Research in architecture always holds a prime importance to complete any architectural project successfully. The three articles, ‘Is There Research in the Studio? by Kazys Varnelis, The rise of DAR: from crisis to possibilities and Space by Javier Arbona, Time and Architecture by Sigfried Giedion’ provide a distinct and versatile information about how the ‘architectural’ research got involved in it. (I will refer them as being first, second and third article in my response.) Also they helped to understand different meanings attached to it. As architecture being one of the branches of ART, the research involved in this field closely relates with ‘creativity’ – research in a creative manner. The Eameses’s documentary film exercise to conduct and convey the research is one of the examples from first article. Use images and films as a means of delivering one fundamental idea.

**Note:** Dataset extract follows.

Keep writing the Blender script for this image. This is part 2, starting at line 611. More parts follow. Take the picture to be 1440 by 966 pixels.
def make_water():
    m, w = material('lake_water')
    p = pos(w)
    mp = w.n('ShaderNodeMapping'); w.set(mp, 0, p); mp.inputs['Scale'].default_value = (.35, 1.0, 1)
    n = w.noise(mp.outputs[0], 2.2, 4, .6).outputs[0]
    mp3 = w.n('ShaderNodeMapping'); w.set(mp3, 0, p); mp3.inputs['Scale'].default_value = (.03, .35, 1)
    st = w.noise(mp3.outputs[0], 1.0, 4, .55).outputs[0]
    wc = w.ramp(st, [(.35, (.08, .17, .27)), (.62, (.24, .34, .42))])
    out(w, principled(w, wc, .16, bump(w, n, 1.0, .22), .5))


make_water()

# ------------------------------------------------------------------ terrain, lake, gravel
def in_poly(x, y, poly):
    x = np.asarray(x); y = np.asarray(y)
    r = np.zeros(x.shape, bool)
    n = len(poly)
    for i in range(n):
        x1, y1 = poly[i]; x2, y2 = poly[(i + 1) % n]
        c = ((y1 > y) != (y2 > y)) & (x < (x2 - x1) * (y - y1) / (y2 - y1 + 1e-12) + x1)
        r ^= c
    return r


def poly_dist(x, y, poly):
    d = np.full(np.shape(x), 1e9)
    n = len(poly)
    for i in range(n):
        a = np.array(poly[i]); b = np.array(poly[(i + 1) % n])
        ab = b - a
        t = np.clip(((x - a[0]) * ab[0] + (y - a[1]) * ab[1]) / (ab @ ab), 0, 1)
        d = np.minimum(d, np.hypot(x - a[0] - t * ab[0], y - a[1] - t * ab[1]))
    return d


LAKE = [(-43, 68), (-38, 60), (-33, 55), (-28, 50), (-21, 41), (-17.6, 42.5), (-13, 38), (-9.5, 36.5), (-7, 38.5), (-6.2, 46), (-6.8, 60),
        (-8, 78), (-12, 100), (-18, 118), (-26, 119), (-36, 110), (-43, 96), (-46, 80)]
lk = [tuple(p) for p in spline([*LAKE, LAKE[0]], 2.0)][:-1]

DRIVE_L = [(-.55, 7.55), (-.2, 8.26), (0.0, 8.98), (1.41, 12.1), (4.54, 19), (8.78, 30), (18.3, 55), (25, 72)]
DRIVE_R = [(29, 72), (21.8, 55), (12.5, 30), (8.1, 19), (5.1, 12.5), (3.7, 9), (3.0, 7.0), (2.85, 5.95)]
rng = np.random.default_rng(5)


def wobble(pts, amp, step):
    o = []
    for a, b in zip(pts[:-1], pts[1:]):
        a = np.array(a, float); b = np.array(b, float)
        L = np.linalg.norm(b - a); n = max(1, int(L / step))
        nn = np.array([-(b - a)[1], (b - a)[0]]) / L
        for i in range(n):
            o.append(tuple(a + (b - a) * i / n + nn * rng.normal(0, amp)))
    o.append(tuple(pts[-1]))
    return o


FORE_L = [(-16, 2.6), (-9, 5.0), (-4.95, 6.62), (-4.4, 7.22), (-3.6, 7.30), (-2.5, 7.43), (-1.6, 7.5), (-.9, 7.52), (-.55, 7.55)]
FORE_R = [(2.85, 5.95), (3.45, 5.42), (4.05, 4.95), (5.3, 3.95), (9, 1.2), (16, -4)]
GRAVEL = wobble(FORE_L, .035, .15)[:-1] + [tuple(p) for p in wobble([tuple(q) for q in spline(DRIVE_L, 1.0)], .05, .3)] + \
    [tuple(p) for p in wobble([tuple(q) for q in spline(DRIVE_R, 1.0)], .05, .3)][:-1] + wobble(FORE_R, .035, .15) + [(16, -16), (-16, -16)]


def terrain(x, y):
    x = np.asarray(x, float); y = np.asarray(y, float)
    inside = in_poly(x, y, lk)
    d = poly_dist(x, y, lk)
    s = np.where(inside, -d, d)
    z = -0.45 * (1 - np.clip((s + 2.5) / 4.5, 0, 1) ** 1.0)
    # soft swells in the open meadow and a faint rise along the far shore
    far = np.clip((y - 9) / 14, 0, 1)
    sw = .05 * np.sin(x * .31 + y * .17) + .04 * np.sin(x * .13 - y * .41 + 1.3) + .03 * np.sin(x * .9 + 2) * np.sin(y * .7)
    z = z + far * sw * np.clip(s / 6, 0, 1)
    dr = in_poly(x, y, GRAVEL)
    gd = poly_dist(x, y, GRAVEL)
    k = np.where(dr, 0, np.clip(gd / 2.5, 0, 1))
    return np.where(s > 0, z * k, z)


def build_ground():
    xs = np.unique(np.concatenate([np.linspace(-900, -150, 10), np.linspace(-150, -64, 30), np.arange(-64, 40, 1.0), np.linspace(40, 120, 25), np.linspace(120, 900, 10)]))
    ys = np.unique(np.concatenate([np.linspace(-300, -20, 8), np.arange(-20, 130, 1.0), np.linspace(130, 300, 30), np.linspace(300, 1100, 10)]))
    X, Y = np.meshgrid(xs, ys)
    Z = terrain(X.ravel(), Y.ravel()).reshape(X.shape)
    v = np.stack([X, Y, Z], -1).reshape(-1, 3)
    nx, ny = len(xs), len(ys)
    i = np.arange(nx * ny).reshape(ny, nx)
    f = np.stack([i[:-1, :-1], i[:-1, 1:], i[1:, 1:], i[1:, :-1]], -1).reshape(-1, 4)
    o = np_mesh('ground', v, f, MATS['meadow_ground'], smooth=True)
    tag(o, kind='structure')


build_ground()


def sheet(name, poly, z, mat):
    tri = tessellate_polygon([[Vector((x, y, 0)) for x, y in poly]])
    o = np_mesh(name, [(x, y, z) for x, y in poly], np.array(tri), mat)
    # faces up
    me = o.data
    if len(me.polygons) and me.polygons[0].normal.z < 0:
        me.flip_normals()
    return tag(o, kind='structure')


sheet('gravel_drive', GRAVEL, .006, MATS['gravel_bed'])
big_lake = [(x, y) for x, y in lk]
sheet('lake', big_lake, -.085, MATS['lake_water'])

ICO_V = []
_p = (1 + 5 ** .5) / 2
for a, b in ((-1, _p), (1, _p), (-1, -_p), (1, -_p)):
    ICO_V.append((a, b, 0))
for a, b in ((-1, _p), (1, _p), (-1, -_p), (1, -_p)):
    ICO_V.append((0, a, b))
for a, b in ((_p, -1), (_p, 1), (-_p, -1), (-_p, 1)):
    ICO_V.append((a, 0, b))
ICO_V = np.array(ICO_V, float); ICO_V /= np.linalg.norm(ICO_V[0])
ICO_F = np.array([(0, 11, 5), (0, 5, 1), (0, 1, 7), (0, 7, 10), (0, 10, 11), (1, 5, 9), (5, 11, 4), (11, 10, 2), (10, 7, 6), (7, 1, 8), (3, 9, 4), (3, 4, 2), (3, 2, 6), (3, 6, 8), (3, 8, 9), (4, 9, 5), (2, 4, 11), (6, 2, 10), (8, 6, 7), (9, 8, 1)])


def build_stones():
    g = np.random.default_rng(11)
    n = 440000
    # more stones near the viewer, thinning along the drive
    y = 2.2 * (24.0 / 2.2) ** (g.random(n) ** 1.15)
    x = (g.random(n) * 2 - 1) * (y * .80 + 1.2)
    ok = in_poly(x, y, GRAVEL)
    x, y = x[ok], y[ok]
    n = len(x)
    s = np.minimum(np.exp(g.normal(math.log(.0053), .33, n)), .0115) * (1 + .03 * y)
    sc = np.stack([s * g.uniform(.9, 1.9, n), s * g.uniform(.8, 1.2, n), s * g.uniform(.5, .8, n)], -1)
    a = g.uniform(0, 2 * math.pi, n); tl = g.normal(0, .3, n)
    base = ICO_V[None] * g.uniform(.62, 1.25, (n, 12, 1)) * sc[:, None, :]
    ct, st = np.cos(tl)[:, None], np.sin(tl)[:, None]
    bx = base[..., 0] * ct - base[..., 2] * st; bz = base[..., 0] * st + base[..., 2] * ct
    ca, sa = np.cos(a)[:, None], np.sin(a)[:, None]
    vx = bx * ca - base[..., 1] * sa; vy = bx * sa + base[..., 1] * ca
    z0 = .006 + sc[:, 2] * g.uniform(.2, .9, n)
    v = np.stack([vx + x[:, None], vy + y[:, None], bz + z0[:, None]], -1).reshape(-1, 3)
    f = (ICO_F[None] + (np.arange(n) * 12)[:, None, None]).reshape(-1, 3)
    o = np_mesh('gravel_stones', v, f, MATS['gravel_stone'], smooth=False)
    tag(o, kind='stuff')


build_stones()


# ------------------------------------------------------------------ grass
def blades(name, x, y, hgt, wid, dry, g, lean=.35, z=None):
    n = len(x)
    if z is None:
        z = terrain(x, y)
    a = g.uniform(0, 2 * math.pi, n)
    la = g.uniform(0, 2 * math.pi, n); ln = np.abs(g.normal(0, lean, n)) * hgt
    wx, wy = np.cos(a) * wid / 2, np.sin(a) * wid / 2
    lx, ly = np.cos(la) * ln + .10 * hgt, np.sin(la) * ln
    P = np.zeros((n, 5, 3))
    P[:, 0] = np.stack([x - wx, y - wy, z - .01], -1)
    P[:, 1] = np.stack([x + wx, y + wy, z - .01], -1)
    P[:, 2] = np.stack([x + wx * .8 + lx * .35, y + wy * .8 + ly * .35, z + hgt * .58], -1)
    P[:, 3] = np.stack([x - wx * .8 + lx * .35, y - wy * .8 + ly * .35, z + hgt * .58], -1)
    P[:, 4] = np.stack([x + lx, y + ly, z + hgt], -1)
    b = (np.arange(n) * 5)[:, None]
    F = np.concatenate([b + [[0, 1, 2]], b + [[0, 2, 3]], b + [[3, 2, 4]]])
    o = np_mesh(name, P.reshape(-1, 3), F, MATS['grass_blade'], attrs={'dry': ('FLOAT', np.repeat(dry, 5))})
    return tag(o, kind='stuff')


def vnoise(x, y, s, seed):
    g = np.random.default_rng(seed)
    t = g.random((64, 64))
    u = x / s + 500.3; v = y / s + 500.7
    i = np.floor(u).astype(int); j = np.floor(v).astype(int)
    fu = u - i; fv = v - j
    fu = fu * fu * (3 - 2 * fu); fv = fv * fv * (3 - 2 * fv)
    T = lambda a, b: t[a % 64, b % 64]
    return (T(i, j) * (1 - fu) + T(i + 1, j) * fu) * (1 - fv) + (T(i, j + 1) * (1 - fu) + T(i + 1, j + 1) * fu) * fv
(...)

In my opinion every research in any field runs on one big idea. It is very noticeable from Smithsons’ statement which is one of my favorite, ‘a new seeing of the ordinary, an openness as to how prosaic ‘things’ could re-energise [their] inventive activity.’ Here the big idea is taking the world ‘as found’ but the challenge is to think in different ways about ordinary things, from the perspectives that never thought of before. Moreover in such cases, an idea leads to the specific research that innovates new ideologies and delivered through final product, I call this entire process as ‘design’ and so I understand ‘Research as Design’ as a whole. However, I also agree that the politics, finance, builder lobby etc. involved in the field try to degrade the initial critical analysis (research) and jump on design as research. The practices of Rem Koolhaas’s AMO, Knowledge Platform by UNStudio and Morphopedia by Morphosis are some of the other milestones in influencing the creative research involved in architecture studios with Bannister’s Journal of Architectural Education.

I like the way first article relates and compares between Denise Scott Brown and Robert Venturi’s ‘Learning from Las Vegas’ and Rem Koolhaas’s ‘Delirious New York’ from all the examples provided in the article. The Latter takes the help of architecture theory and history to conduct the research and delivers the innovative radical thinking evolved from the research and Koolhaas’s personal ideas. These two examples assist in realizing in what ways research should developed in architecture studios.

The second and third article provides delves further into understanding of term ‘Design as Research’ to identify the broader penetration of the research imagination in architecture. Second article takes help of Deconstructivism to convey the idea of process is important rather than finished product. After reading all the three articles I am very well persuaded with the statement that design is not synonymous with research. Design cannot be base its conclusion on design itself and architecture should open to both design and research, as opposed to design as research. Again, Rem Koolhaas’s ‘Delirious New York’ is good example to understand this concept.